Hainan Airlines targets CNY8 billion in share sale
July 18, 2011 Category Members' News, Weekly
Hainan Airlines will raise CNY8 billion through a private share placement to help pay for a fleet expansion. The carrier will expand faster than rivals Air China, China Eastern Airlines and China Southern Airlines, with plans to increase it fleet 25% to 125 aircraft by the end of this year. Over the next three years, the number of aircraft will increase 20% each year. To finance its rapidly growing fleet – eight Boeing 787s will be delivered this year – Hainan Airlines has raised its total liability to CNY59.7 billion, including a CNY5 billion bond sold in May.

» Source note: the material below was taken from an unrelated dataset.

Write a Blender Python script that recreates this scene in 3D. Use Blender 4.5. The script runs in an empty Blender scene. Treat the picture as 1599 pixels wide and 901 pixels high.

Its debt-asset ratio rose to 81.5% in May. After the share sale, the debt-asset ratio of the company will drop to 71.36%. About CNY6 billion from the proceeds will be used to repay bank loans due between January and April next year. Grand China Airlines, which owns 41.6% of Hainan Airlines, is also considering selling shares to finance its fleet expansion. Hainan Air had 100 aircraft at the end of last year, with most of them B737-800s. The airline serves 90 domestic and international cities and operates 500 routes from nine bases, including Haikou, Beijing, Xian, Lanzhou and Dalian.